David Richardson, regulatory & commercial affairs director, the Wine & Spirit Trade Association

“The evolution of border processes is a big one. The government has already introduced the 2025 UK Border Strategy with the aim of giving the UK the most efficient electronic border in the world. This comprises several elements, such as the Target Operating Model, which will set out new processes, due to be published shortly, and the Single Trade Window – a single portal for interacting with all the agencies that regulate the border and will allow much wider data sharing.

“The game-changing element is the willingness of government (and specifically HMRC) to adopt more modern and collaborative attitudes. There is more acceptance that the information needed by government should be collected by parts of the industry as part of a commercial process and does not need a separate one.”

5. Molecular ageing

Paul Armstrong, founder of emerging technology advisory, Here/Forth

“I see a greater focus on and appreciation for molecular ageing (and anti-ageing) from companies like Lost Spirits and Endless West – the latter aims to create a high-quality, whiskey-inspired spirit, which tastes like it’s been stored away for years, despite having never seen the inside of a barrel. These processes make the purchasing cycle faster and drive luxury prices higher over time.”

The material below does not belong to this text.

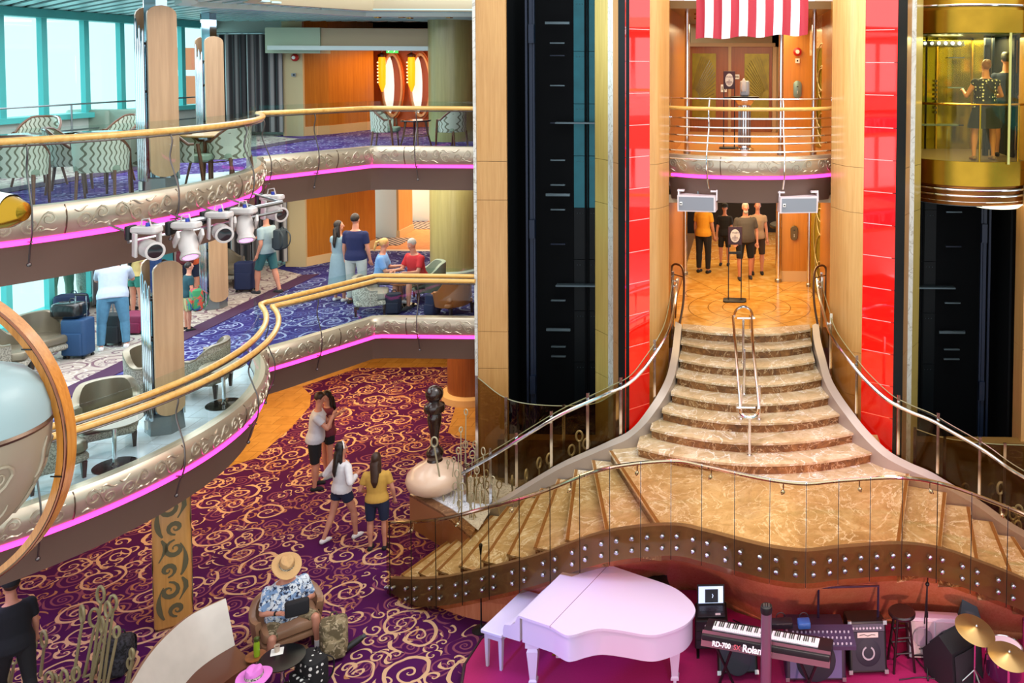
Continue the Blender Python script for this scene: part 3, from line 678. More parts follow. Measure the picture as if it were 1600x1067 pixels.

6. ‘Better for me’ consumer drivers

Guy Wolfe, strategic insights manager, IWSR

“Three underlying consumer trends continue to provide tailwinds for the global beverage alcohol market: ‘better for me’ consumer drivers, ‘better for the world’ values, and online interaction, from ecommerce and social media to NFTs and the metaverse.

“IWSR research shows more than 50% of regular wine drinkers across key markets are motivated by sustainability, particularly wealthier and Millennial consumers, so reducing the weight and the number of raw materials used, as well as improving the recyclability of packs, have become priorities.

Drinks brands also will increasingly inhabit the metaverse in 2023 as a key way to create ever more complex virtual experiences. However, with such activity pushing the frontiers of how, when, and where brands are able to market themselves, it’s not surprising there is still a degree of caution. Digital promotions often need to be tethered to reality, offering real-world benefits to consumers, from limited-edition bottlings to live events.”